Even more fundamentally, you will have realised that Kenyans have never read a compulsory text by a female African author outside Kenya because it’s a deficient framework which says nothing about gender parity – needless to say that in Kenya, it’s only Margaret Ogola whose one book has been selected twice. KICD operates on a devilish model which sets Kenyan peoples against one another.
In 26 years, KICD has disseminated the cultures and histories of only three of Kenya’s over 42 communities through compulsory set books: Kikuyu (Ngugi wa Thiong’o), Luhyia (Francis Imbuga), and Luo (Margaret Ogola, and Marjorie Oludhe). Not only that, but Ogola’s The River and The Source has been repeated.
As for The River Between, it occasionally rattles me how easy it is for a young Kikuyu to replace ‘the coloniser’ with ‘the other tribe’, not to mention the misleading linearity of the “struggle” for Kenya’s independence. Yes, the novel must have been powerfully relevant sometime in the past. Today though, that novel would be shocked at how quickly our sad beggars are slapped and yanked from the streets when that same ‘West’ comes to pay a casual visit.
The narrow philosophy behind the set books selection model has ensured that books by Achebe, Ruganda, and Shakespeare have also been repeated. That’s difficult to take, for people who appreciate how the world we live in sags under the weight of literary gems, specifically from Latin America, a region whose history isn’t very different from Kenya’s.
We live in times when Africa grapples with integrating its one billion people. But out of the over 54 countries which constitute the continent, the literature syllabus has taught Kenyans about the cultures and histories of only three countries (Nigeria: Achebe and Amadi); South Africa (Peter Abrahams), and Uganda (John Ruganda).
You talk of a certain ‘global village’, but out of over 200 countries in the world, we ‘know’ the literatures of only 7 countries (Nigeria, Uganda, South Africa, England, Norway, Germany, and Russia – in 26 solid years).
I would understand if you told me that part of KICD’s dilemma has been how to deal with cowardly authors who do not want to confront their people with the truth.
PULL TOGETHER
Yvonne Owuor, for instance, who is highly unlikely to observe to any young Luo, that some of the biggest beer dens in Kisumu are owned by politicians, when elsewhere in Thika politicians tirelessly teach their people how to pull together through co-operatives; and hare-hearted Binyavanga who would rather sprint away in panic than tell any Kikuyu lad that six solid years separate a Mau Mau photograph (1957) and the actual raising of Kenya’s independence flag (1963).

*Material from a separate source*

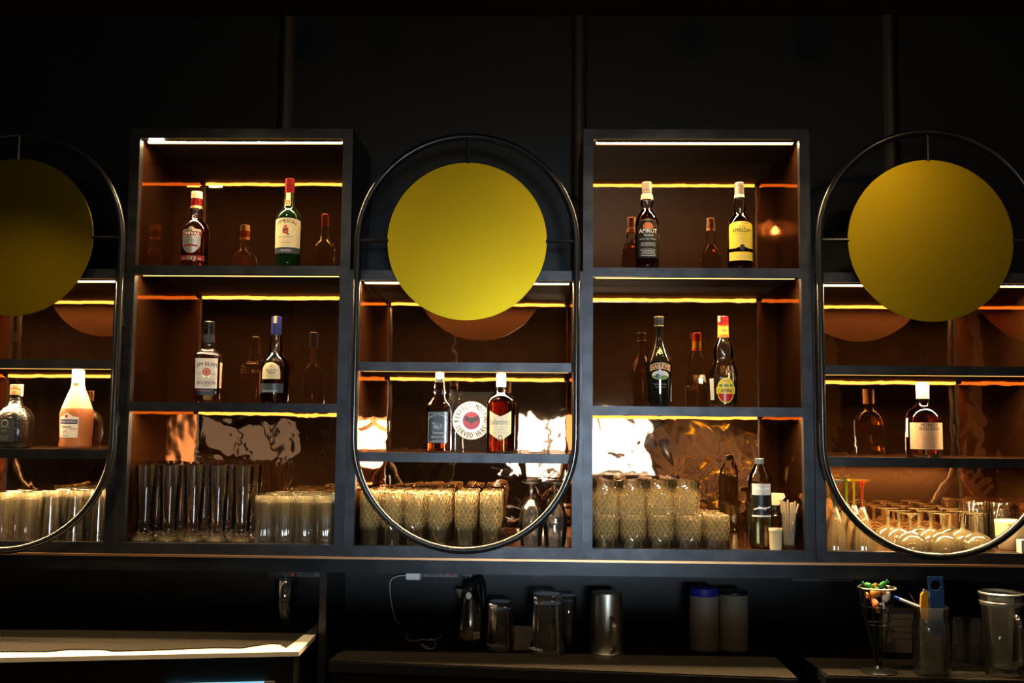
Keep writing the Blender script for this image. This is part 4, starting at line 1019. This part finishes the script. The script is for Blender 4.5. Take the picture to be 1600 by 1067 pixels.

But the reason KICD’s set books choice revolves around only three communities isn’t because there aren’t writers from the other Kenyan communities.
Probably it is due to corruption, and very dark ethnic thinking which has hollowed out the heads of the same people who are supposed to help a country recover from anxieties which run back 50 years ago.
Exceptionally forward-looking Kenyan authors exist, and they write in very powerful ways about the country’s historical circumstances. Indeed they regularly win national literary prizes in Kenya. Their only national sin, however, is that these committed authors come from minority communities, so KICD will never pick their invaluable books as compulsory set texts.
Such shocking injustices look ordinary and normal only because we live in a country that probably gave up on the fight against ethnicity.